Exercise prompt » Identify the lines holding "part" and copy them.
------------------------
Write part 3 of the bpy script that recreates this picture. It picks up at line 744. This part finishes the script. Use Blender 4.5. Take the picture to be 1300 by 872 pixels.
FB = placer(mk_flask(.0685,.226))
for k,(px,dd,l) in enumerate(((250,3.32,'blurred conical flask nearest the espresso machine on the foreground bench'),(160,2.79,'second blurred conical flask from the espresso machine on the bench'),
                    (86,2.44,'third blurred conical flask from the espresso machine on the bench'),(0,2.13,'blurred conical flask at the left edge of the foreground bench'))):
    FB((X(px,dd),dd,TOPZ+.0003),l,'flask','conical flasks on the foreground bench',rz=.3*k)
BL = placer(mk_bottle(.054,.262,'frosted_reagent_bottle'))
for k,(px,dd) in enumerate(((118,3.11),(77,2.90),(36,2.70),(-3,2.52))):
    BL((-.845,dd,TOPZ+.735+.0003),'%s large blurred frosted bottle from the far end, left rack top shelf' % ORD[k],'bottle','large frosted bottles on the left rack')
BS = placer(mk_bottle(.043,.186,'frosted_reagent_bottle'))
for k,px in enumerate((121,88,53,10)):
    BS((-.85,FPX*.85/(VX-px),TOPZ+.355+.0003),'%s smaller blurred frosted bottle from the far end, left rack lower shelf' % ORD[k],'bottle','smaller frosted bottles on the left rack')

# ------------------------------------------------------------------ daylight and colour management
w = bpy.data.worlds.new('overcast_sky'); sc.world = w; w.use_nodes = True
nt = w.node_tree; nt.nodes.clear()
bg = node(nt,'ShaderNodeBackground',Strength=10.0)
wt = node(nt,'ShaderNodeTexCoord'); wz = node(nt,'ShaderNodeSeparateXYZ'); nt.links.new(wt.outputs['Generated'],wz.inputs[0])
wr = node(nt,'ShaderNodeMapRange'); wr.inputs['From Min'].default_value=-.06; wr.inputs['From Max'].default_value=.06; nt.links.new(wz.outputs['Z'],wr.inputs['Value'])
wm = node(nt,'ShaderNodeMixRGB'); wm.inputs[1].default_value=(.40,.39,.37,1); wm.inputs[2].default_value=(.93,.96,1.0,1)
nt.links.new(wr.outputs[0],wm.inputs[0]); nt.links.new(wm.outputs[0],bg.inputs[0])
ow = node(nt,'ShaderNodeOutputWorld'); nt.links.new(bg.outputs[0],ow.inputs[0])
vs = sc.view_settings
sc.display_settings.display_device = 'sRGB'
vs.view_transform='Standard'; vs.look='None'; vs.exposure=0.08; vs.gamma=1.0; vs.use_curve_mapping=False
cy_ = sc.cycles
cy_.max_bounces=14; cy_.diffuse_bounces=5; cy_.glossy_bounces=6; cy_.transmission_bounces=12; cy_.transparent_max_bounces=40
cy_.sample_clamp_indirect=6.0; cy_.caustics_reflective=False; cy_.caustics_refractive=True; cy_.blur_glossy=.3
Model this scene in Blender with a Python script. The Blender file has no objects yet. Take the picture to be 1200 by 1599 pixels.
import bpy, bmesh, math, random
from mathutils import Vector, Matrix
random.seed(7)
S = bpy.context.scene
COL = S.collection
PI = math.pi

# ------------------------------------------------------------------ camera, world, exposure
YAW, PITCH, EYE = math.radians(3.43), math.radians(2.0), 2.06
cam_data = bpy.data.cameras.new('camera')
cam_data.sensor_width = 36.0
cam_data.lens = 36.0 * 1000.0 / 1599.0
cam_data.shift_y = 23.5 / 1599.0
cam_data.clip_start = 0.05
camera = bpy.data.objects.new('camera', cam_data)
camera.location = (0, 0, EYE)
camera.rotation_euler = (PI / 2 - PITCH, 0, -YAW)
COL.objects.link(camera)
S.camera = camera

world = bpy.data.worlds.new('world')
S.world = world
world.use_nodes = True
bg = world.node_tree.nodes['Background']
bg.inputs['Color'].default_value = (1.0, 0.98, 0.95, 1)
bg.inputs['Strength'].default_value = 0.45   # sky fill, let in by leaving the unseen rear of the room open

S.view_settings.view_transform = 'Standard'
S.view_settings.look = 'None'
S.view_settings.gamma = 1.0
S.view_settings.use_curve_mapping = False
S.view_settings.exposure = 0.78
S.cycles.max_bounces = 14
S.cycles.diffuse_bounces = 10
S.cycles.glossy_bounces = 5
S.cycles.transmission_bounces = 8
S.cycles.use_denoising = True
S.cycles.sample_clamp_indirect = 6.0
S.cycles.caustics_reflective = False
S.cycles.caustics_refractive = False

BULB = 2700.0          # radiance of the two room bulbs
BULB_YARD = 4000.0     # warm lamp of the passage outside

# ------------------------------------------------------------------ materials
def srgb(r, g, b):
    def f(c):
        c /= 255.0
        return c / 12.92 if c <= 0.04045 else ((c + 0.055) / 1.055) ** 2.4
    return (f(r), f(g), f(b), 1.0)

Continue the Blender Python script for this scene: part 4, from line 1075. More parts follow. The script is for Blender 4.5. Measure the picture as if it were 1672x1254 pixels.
------------------------
Finished task »
Write part 3 of the bpy script that recreates this picture. It picks up at line 744. This part finishes the script. Use Blender 4.5. Take the picture to be 1300 by 872 pixels.
Continue the Blender Python script for this scene: part 4, from line 1075. More parts follow. The script is for Blender 4.5. Measure the picture as if it were 1672x1254 pixels.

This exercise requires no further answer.